Watching TV with such an intense focus was a fascinating process. It really got me thinking about the range of storylines we see on television, the acting roles available to women, and the sorts of gendered interactions that drive a story forward as opposed to those that simply serve as set dressing. It was an educational experience and I'm so glad I did it.

That said, it was also tiring. By the end of April, I was annoyed as all hell with the shows that failed the Bechdel Test because dude. It does not have to be hard. At the same time, though, I was annoyed as all hell with those that passed a dozen times per episode because I had to keep pausing them to make notes. The last OUAT episode I covered took me about twice its actual run time to watch, while the season premiere of ORPHAN BLACK didn’t lag far behind.

It's been nice to watch TV like a normal person again.

A normal person who scowls at any and all episodes that don’t pass the Bechdel Test, that is.
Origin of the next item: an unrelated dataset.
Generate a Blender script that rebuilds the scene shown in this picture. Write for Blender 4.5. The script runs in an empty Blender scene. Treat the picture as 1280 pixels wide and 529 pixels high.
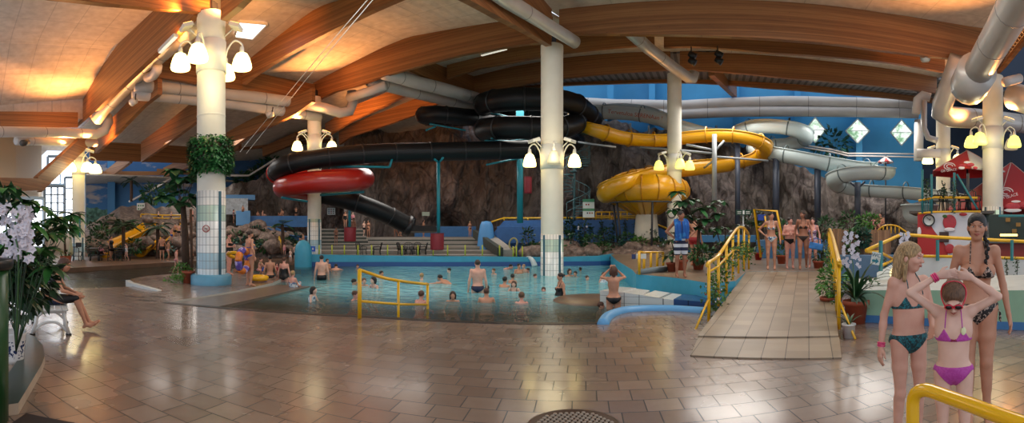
import bpy, math, random
import numpy as np
from mathutils import Vector, Matrix
PI = math.pi
C = bpy.context.scene.collection
F, HZ, E = 600.0, 290.0, 1.6          # cylinder focal length (px), horizon row, eye height

def rnd(seed): return random.Random(seed)
def az(x): return (x - 640.0) / F
def P(x, y, D):
    t = az(x); return Vector((D*math.sin(t), D*math.cos(t), E + D*(HZ - y)/F))
def G(x, y, z=0.0):
    D = (E - z)*F/(y - HZ); t = az(x)
    return Vector((D*math.sin(t), D*math.cos(t), z))
def V(*a): return Vector(a)
def lerp(a, b, t): return a + (b - a)*t
def hexc(s):
    v = [int(s[i:i+2], 16)/255 for i in (0, 2, 4)]
    return tuple(((c+.055)/1.055)**2.4 if c > .04045 else c/12.92 for c in v)

# ---------------------------------------------------------------- materials
_m = {}
def mat(name, col='808080', rough=.5, metal=0, var=0, vscale=4, bump=0, bscale=20, emit=None, estr=0, coat=0, alpha=1, spec=.5, dirt=None):
    if name in _m: return _m[name]
    m = bpy.data.materials.new(name); m.use_nodes = True; _m[name] = m
    nt = m.node_tree; N = nt.nodes; L = nt.links; b = N['Principled BSDF']
    c = hexc(col) if isinstance(col, str) else col
    b.inputs['Base Color'].default_value = (*c, 1)
    b.inputs['Roughness'].default_value = rough; b.inputs['Metallic'].default_value = metal
    b.inputs['Specular IOR Level'].default_value = spec
    if coat: b.inputs['Coat Weight'].default_value = coat; b.inputs['Coat Roughness'].default_value = .08
    if emit:
        b.inputs['Emission Color'].default_value = (*hexc(emit), 1); b.inputs['Emission Strength'].default_value = estr
    tc = N.new('ShaderNodeTexCoord')
    if var or dirt:
        n = N.new('ShaderNodeTexNoise'); n.inputs['Scale'].default_value = vscale; n.inputs['Detail'].default_value = 5
        L.new(tc.outputs['Object'], n.inputs['Vector'])
        r = N.new('ShaderNodeValToRGB'); L.new(n.outputs['Fac'], r.inputs['Fac'])
        d = hexc(dirt) if dirt else tuple(max(0, x*(1-var)) for x in c)
        l = tuple(min(1, x*(1+var*.6)) for x in c)
        r.color_ramp.elements[0].position = .3; r.color_ramp.elements[1].position = .7
        r.color_ramp.elements[0].color = (*d, 1); r.color_ramp.elements[1].color = (*l, 1)
        L.new(r.outputs['Color'], b.inputs['Base Color'])
    if bump:
        n2 = N.new('ShaderNodeTexNoise'); n2.inputs['Scale'].default_value = bscale; n2.inputs['Detail'].default_value = 4
        L.new(tc.outputs['Object'], n2.inputs['Vector'])
        bp = N.new('ShaderNodeBump'); bp.inputs['Strength'].default_value = bump; bp.inputs['Distance'].default_value = .02
        L.new(n2.outputs['Fac'], bp.inputs['Height']); L.new(bp.outputs['Normal'], b.inputs['Normal'])
    return m

class NT:
    """little node-graph helper"""
    def __init__(s, name, rough=.5):
        s.m = bpy.data.materials.new(name); s.m.use_nodes = True; _m[name] = s.m
        s.N = s.m.node_tree.nodes; s.L = s.m.node_tree.links; s.b = s.N['Principled BSDF']
        s.b.inputs['Roughness'].default_value = rough
        s.tc = s.N.new('ShaderNodeTexCoord')
        sp = s.N.new('ShaderNodeSeparateXYZ'); s.L.new(s.tc.outputs['Object'], sp.inputs[0])
        s.x, s.y, s.z = sp.outputs[0], sp.outputs[1], sp.outputs[2]
        s.p = s.tc.outputs['Object']
    def put(s, sock, v):
        if isinstance(v, bpy.types.NodeSocket): s.L.new(v, sock)
        elif isinstance(v, (tuple, list)) and len(v) == 3 and sock.type == 'RGBA': sock.default_value = (*v, 1)
        else: sock.default_value = v
    def math(s, op, a, b=0.0, c=None):
        n = s.N.new('ShaderNodeMath'); n.operation = op; s.put(n.inputs[0], a); s.put(n.inputs[1], b)
        if c is not None: s.put(n.inputs[2], c)
        return n.outputs[0]
    def vec(s, x, y, z):
        n = s.N.new('ShaderNodeCombineXYZ'); s.put(n.inputs[0], x); s.put(n.inputs[1], y); s.put(n.inputs[2], z); return n.outputs[0]
    def noise(s, vec, scale=5, detail=4, rough=.5, dist=0):
        n = s.N.new('ShaderNodeTexNoise'); s.put(n.inputs['Vector'], vec); n.inputs['Scale'].default_value = scale
        n.inputs['Detail'].default_value = detail; n.inputs['Roughness'].default_value = rough; n.inputs['Distortion'].default_value = dist
        return n.outputs['Fac']
    def voro(s, vec, scale=5, feature='F1', out='Distance', rnd=1):
        n = s.N.new('ShaderNodeTexVoronoi'); n.feature = feature; s.put(n.inputs['Vector'], vec); n.inputs['Scale'].default_value = scale
        n.inputs['Randomness'].default_value = rnd
        return n.outputs[out]
    def white(s, vec):
        n = s.N.new('ShaderNodeTexWhiteNoise'); n.noise_dimensions = '3D'; s.put(n.inputs['Vector'], vec); return n.outputs['Value']
    def ramp(s, fac, stops):
        n = s.N.new('ShaderNodeValToRGB'); s.put(n.inputs['Fac'], fac); cr = n.color_ramp
        while len(cr.elements) < len(stops): cr.elements.new(.5)
        for e, (p, c) in zip(cr.elements, stops):
            e.position = p; c = hexc(c) if isinstance(c, str) else c; e.color = (*c, 1)
        return n.outputs['Color']
    def mix(s, f, a, b, mode='MIX'):
        n = s.N.new('ShaderNodeMix'); n.data_type = 'RGBA'; n.blend_type = mode
        s.put(n.inputs['Factor'], f)
        for k, v in ((6, a), (7, b)):
            s.put(n.inputs[k], hexc(v) if isinstance(v, str) else v)
        return n.outputs[2]
    def bump(s, h, strength=.3, dist=.02):
        n = s.N.new('ShaderNodeBump'); n.inputs['Strength'].default_value = strength; n.inputs['Distance'].default_value = dist
        s.put(n.inputs['Height'], h); s.L.new(n.outputs['Normal'], s.b.inputs['Normal'])
    def color(s, v): s.put(s.b.inputs['Base Color'], hexc(v) if isinstance(v, str) else v)
    def rough(s, v): s.put(s.b.inputs['Roughness'], v)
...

I may not spend my TV time with notepad and pen in hand anymore, but you can bet I'll still pay close attention going forward. Once you start watching for this stuff, it's impossible to just turn it off.


  1. My father (who got me into the show) once timed an episode of CORONATION STREET and came out with only thirteen minutes of actual content. I think his estimate is likely a little low on the whole, but Corrie certainly doesn’t run for the full twenty-two minutes you get with a half-hour American sitcom. All the full episodes I found on YouTube were about twenty minutes including title cards and all that, which I’d guess add at least thirty seconds to a minute to the time.
  2. This trend seems to be increasing at the point where I left off with S2. Clarke has frequent, plot-focused interaction with Abby, Raven, and an assortment of other female spacers and grounders who look set to be important in the coming episodes.
  3. My own inclination is to consider Everyman genderfluid or agender, but I feel like the show treated him as male.